> _Job_: Gather up the lines that contain "part".
********
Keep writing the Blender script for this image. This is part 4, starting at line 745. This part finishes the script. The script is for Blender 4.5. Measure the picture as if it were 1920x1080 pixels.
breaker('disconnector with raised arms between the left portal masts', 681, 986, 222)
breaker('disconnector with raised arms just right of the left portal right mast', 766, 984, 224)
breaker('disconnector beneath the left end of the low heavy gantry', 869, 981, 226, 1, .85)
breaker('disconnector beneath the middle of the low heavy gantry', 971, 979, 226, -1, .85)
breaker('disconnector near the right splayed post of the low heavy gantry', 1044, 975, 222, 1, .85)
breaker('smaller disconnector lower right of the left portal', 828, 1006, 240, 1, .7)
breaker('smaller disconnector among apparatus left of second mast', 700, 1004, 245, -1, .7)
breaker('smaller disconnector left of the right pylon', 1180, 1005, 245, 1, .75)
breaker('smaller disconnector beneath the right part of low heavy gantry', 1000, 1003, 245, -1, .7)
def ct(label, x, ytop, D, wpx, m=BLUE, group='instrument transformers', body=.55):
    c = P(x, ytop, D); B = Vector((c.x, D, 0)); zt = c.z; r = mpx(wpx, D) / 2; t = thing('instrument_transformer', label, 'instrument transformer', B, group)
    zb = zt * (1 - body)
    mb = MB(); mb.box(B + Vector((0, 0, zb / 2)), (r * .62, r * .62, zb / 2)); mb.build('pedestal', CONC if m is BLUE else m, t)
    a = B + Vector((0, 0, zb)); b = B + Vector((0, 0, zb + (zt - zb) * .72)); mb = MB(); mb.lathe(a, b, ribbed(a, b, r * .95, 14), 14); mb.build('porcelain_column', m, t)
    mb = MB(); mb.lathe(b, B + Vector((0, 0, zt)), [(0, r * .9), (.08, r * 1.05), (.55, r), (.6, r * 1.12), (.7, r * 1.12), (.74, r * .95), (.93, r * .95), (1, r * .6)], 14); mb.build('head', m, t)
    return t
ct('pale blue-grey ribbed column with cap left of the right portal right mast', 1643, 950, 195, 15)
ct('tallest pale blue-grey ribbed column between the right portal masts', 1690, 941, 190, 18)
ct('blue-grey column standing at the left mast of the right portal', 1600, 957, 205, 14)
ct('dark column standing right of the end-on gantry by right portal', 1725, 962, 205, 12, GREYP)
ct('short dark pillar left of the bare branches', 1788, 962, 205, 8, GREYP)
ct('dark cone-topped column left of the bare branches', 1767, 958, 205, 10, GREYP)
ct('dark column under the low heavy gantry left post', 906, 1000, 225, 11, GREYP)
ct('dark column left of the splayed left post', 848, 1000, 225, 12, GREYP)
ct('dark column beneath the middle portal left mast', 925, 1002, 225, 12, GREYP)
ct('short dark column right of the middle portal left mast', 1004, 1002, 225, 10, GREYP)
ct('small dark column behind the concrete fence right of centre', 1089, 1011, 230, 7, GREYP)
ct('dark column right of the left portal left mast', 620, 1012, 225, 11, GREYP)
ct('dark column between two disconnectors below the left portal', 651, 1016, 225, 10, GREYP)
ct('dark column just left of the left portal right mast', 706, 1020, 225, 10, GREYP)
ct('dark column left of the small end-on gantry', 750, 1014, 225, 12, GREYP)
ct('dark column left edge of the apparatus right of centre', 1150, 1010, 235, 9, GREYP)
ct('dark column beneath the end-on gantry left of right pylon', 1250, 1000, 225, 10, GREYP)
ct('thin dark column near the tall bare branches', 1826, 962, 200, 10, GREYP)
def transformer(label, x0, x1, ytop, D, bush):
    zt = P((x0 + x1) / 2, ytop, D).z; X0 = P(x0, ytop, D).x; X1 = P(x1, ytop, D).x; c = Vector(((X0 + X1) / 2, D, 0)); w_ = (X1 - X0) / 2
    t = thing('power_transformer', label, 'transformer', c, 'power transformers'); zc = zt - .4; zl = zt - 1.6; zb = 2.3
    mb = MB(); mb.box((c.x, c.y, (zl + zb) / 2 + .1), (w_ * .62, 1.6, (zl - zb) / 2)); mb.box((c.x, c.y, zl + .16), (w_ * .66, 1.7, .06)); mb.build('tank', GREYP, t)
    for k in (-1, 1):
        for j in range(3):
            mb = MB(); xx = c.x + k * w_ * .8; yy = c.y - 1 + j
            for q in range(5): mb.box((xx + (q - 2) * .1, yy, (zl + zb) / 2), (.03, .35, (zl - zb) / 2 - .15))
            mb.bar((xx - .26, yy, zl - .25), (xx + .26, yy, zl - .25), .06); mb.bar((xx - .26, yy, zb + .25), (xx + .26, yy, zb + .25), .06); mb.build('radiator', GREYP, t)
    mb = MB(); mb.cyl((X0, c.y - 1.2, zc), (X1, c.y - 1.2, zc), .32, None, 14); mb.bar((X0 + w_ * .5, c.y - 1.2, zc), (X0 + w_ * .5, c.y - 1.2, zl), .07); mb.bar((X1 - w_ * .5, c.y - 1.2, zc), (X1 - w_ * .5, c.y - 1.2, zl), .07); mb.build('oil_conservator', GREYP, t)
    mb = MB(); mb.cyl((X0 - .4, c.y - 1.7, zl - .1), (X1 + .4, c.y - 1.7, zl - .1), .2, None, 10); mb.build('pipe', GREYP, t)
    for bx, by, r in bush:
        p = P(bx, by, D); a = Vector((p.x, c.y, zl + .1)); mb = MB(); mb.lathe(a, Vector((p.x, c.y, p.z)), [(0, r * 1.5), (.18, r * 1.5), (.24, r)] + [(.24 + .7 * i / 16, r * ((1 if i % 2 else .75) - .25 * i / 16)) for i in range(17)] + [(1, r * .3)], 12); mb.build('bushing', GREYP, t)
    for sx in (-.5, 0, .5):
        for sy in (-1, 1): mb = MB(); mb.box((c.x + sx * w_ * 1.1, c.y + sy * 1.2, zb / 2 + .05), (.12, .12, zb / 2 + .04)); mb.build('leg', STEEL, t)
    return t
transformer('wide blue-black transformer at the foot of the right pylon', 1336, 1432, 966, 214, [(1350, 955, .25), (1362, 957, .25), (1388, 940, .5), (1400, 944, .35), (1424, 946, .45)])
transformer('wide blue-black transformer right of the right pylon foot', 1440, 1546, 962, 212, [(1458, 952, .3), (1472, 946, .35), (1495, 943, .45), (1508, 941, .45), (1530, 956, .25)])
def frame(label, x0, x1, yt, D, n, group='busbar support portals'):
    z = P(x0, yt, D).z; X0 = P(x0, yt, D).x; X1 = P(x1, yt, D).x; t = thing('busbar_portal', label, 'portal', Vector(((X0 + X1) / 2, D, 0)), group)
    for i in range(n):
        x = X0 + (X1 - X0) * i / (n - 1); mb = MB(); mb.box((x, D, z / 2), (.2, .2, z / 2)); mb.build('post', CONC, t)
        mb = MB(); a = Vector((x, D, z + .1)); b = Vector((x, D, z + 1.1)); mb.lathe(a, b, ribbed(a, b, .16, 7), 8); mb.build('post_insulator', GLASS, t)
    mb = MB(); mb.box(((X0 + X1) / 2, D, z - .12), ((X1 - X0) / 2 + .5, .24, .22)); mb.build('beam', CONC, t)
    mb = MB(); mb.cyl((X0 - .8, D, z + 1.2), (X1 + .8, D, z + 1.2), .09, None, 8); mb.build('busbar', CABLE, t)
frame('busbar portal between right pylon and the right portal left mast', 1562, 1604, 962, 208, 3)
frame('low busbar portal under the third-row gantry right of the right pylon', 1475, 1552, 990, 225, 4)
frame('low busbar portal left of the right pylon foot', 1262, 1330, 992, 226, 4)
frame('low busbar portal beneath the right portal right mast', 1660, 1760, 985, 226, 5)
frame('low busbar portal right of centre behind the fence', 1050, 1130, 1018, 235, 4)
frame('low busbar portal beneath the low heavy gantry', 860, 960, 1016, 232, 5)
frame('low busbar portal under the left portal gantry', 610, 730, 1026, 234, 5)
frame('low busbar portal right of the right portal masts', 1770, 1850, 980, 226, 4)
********
> _Task answer_:
Keep writing the Blender script for this image. This is part 4, starting at line 745. This part finishes the script. The script is for Blender 4.5. Measure the picture as if it were 1920x1080 pixels.
breaker('smaller disconnector beneath the right part of low heavy gantry', 1000, 1003, 245, -1, .7)